Documents de l’Episcopat – n° 10 – 2015 – 87 p.
Bien qu’il s’agisse, comme le titre l’indique, d’un « défi urgent », le problème de la pastorale des « jeunes de milieu populaire » n’est pas souvent méthodiquement traité. C’est le mérite de ce dossier d’en rassembler certaines données et de susciter une réflexion à son propos.
Ainsi que l’indique Sœur Nathalie Becquard dans une fine et dense analyse, la population concernée est d’abord, et d’emblée, affectée par une série de déconvenues et d’échecs : carence et dépréciation familiales, échec scolaire, décrochage, d’où chômage et précarité, voire addiction et délinquance, d’où fatalisme, marginalité, mésestime de soi, rejets divers. En outre, son hétérogénéité ethnique et culturelle, d’où il résulte, au minimum, un vivre-ensemble aléatoire. A cela, cependant, s’opposent, au moins chez certains, une volonté de vivre, un dynamisme, des projets ; quant aux chrétiens, a fortiori les catholiques, ils sont plus que minoritaires, en revanche, majoritaires sont désormais les musulmans et, de plus en plus nombreux, les Evangéliques, résolus, actifs et dynamiques. Mais, chez tous, même implicitement ou confusément, dans la dérive, l’oisiveté ou la révolte, se pose le problème du sens : que faire ? Que devenir ? Que vouloir ? Où et vers qui ou quoi aller ?
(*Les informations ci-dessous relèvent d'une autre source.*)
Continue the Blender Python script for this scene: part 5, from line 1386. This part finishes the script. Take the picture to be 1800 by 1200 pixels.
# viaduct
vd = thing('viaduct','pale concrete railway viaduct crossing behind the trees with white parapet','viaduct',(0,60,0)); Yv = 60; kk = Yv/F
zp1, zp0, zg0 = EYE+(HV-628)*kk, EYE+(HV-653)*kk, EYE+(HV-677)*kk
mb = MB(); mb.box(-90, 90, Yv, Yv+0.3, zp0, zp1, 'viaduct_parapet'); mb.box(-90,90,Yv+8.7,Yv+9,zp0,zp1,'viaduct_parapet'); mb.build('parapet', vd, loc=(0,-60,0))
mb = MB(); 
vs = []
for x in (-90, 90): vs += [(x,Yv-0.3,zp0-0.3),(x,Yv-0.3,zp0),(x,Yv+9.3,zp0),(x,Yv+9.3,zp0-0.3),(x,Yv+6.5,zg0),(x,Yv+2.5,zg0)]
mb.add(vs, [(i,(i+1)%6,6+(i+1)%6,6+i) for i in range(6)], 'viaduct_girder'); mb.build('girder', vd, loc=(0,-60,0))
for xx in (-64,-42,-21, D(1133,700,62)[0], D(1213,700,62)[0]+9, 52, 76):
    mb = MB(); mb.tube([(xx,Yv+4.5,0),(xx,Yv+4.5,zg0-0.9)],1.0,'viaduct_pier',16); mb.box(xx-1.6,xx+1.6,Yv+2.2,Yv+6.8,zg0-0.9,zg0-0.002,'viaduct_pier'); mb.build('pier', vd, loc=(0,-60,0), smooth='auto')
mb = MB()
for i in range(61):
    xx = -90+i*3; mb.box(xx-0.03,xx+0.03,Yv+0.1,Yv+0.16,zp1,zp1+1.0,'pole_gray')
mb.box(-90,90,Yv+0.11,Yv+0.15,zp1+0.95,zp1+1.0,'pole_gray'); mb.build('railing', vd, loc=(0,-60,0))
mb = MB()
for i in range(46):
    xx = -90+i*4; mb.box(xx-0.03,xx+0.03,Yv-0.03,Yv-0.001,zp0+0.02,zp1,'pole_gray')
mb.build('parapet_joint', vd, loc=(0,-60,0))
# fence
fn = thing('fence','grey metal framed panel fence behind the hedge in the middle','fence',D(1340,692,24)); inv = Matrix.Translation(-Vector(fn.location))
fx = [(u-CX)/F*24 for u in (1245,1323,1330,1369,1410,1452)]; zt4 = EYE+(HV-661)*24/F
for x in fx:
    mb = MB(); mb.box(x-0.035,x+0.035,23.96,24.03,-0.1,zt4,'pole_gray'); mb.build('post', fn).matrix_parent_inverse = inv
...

C’est là que se situe le rôle de la Pastorale, tout se passant paradoxalement comme si l’absence d’horizon favorisait la perméabilité au message d’un Christ Sauveur, parce qu’il ouvre à une expérience de la fraternité. Dès lors « devant une situation que nous qualifions d’urgence éducative, sociale et spirituelle, l’appel et la formation de nouveaux missionnaires à envoyer auprès des jeunes de milieu populaire devient cruciale » (p. 17).
C’est à cette fin que Monseigneur Brunin, évêque du Havre, propose certaines initiatives et précise que leur réceptivité passe par le partage d’un « parcours de vie » (p.23), c’est ce qui permettra de découvrir « le chemin que la Parole de Dieu est capable d’ouvrir pour eux » (p.23). On discerne la qualité de l’accompagnement requis pour que surgissent de véritables communautés d’Eglise. Et l’on voit aussi que « la mission n’est plus une activité parmi d’autres dans l’Église ; elle est constitutive de l’Église. » (p.25). Alors, on peut constater, avec Xavier de Palmaert, que les jeunes migrants « prennent conscience de leur identité profonde » et « se découvrent frères de tous en humanité » (p.35).Et l’on peut constater, avec le Père Chavane, que la rencontre de musulmans « entraîne les jeunes chrétiens au partage » (p.40)et induit même, chez certains, le goût de la théologie.
Evidemment sensible aux difficultés et exigences de cette urgence apostolique, ce texte s’avère, en profondeur, plutôt optimiste. Il ne cache pas les obstacles mais il met en évidence la possibilité d’un apostolat efficace. Il n’exclut pas, ici ou là, « la joie de la conversion » (p.72). Sans doute regrettera-t-on que les critères de l’identification du « milieu populaire » ne soient pas suffisamment élucidés, sans en ignorer la difficulté dans notre société mouvante mais, davantage, on félicitera les auteurs de ce dossier bienvenu, qui met en évidence le bien-fondé de l’annonce explicite de la Parole.